» EXERCISE: Please write out the material that follows, exactly as it stands.

» SUPPLIED MATERIAL:

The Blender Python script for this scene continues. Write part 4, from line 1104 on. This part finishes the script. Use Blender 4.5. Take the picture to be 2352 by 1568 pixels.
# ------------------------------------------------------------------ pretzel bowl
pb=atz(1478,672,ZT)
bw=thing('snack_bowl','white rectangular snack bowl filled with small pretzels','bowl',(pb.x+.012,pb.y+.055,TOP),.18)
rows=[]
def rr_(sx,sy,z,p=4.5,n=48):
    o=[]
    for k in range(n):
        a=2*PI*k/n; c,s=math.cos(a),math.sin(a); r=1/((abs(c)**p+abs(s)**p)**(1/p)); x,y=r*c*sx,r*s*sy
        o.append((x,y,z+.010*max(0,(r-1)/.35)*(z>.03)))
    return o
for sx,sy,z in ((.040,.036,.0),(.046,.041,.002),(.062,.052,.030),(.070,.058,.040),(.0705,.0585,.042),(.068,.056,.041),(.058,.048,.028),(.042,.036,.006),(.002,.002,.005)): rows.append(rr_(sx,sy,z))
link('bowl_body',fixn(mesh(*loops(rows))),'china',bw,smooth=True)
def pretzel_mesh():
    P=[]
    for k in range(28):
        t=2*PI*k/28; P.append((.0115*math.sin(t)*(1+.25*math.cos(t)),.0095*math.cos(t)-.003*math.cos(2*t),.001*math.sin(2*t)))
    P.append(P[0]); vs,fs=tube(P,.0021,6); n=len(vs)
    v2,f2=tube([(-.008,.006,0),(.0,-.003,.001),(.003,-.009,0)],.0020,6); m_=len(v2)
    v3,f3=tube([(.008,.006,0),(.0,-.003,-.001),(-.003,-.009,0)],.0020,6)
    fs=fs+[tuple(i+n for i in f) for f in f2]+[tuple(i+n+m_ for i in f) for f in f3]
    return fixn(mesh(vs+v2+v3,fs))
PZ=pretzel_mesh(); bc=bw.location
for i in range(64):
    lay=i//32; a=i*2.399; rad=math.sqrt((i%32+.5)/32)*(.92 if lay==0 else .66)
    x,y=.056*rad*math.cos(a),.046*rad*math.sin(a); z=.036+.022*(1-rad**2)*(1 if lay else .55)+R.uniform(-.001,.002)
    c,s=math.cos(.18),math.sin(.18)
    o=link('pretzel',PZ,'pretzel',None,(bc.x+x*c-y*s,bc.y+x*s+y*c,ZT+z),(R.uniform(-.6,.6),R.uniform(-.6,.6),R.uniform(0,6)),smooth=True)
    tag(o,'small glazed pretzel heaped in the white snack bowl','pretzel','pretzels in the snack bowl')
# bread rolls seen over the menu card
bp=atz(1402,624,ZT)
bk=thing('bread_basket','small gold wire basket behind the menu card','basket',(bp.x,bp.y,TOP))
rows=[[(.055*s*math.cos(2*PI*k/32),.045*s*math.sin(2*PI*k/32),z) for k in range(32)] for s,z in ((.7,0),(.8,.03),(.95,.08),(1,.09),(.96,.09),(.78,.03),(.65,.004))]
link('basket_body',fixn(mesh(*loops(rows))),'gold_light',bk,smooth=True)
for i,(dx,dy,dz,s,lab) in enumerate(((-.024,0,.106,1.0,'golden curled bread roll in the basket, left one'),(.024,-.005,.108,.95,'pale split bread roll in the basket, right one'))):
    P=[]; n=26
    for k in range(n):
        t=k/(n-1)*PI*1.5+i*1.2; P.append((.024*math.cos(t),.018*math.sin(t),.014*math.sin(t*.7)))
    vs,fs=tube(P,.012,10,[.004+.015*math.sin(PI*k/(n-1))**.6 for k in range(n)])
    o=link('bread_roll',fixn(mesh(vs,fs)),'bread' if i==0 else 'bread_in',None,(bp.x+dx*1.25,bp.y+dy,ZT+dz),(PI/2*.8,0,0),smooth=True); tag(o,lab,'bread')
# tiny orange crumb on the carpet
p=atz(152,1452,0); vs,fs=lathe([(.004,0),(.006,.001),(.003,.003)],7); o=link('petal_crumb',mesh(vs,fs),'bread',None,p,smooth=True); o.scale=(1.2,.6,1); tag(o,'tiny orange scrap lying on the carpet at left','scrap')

» SOLUTION FOR THIS EXERCISE:
The Blender Python script for this scene continues. Write part 4, from line 1104 on. This part finishes the script. Use Blender 4.5. Take the picture to be 2352 by 1568 pixels.
# ------------------------------------------------------------------ pretzel bowl
pb=atz(1478,672,ZT)
bw=thing('snack_bowl','white rectangular snack bowl filled with small pretzels','bowl',(pb.x+.012,pb.y+.055,TOP),.18)
rows=[]
def rr_(sx,sy,z,p=4.5,n=48):
    o=[]
    for k in range(n):
        a=2*PI*k/n; c,s=math.cos(a),math.sin(a); r=1/((abs(c)**p+abs(s)**p)**(1/p)); x,y=r*c*sx,r*s*sy
        o.append((x,y,z+.010*max(0,(r-1)/.35)*(z>.03)))
    return o
for sx,sy,z in ((.040,.036,.0),(.046,.041,.002),(.062,.052,.030),(.070,.058,.040),(.0705,.0585,.042),(.068,.056,.041),(.058,.048,.028),(.042,.036,.006),(.002,.002,.005)): rows.append(rr_(sx,sy,z))
link('bowl_body',fixn(mesh(*loops(rows))),'china',bw,smooth=True)
def pretzel_mesh():
    P=[]
    for k in range(28):
        t=2*PI*k/28; P.append((.0115*math.sin(t)*(1+.25*math.cos(t)),.0095*math.cos(t)-.003*math.cos(2*t),.001*math.sin(2*t)))
    P.append(P[0]); vs,fs=tube(P,.0021,6); n=len(vs)
    v2,f2=tube([(-.008,.006,0),(.0,-.003,.001),(.003,-.009,0)],.0020,6); m_=len(v2)
    v3,f3=tube([(.008,.006,0),(.0,-.003,-.001),(-.003,-.009,0)],.0020,6)
    fs=fs+[tuple(i+n for i in f) for f in f2]+[tuple(i+n+m_ for i in f) for f in f3]
    return fixn(mesh(vs+v2+v3,fs))
PZ=pretzel_mesh(); bc=bw.location
for i in range(64):
    lay=i//32; a=i*2.399; rad=math.sqrt((i%32+.5)/32)*(.92 if lay==0 else .66)
    x,y=.056*rad*math.cos(a),.046*rad*math.sin(a); z=.036+.022*(1-rad**2)*(1 if lay else .55)+R.uniform(-.001,.002)
    c,s=math.cos(.18),math.sin(.18)
    o=link('pretzel',PZ,'pretzel',None,(bc.x+x*c-y*s,bc.y+x*s+y*c,ZT+z),(R.uniform(-.6,.6),R.uniform(-.6,.6),R.uniform(0,6)),smooth=True)
    tag(o,'small glazed pretzel heaped in the white snack bowl','pretzel','pretzels in the snack bowl')
# bread rolls seen over the menu card
bp=atz(1402,624,ZT)
bk=thing('bread_basket','small gold wire basket behind the menu card','basket',(bp.x,bp.y,TOP))
rows=[[(.055*s*math.cos(2*PI*k/32),.045*s*math.sin(2*PI*k/32),z) for k in range(32)] for s,z in ((.7,0),(.8,.03),(.95,.08),(1,.09),(.96,.09),(.78,.03),(.65,.004))]
link('basket_body',fixn(mesh(*loops(rows))),'gold_light',bk,smooth=True)
for i,(dx,dy,dz,s,lab) in enumerate(((-.024,0,.106,1.0,'golden curled bread roll in the basket, left one'),(.024,-.005,.108,.95,'pale split bread roll in the basket, right one'))):
    P=[]; n=26
    for k in range(n):
        t=k/(n-1)*PI*1.5+i*1.2; P.append((.024*math.cos(t),.018*math.sin(t),.014*math.sin(t*.7)))
    vs,fs=tube(P,.012,10,[.004+.015*math.sin(PI*k/(n-1))**.6 for k in range(n)])
    o=link('bread_roll',fixn(mesh(vs,fs)),'bread' if i==0 else 'bread_in',None,(bp.x+dx*1.25,bp.y+dy,ZT+dz),(PI/2*.8,0,0),smooth=True); tag(o,lab,'bread')
# tiny orange crumb on the carpet
p=atz(152,1452,0); vs,fs=lathe([(.004,0),(.006,.001),(.003,.003)],7); o=link('petal_crumb',mesh(vs,fs),'bread',None,p,smooth=True); o.scale=(1.2,.6,1); tag(o,'tiny orange scrap lying on the carpet at left','scrap')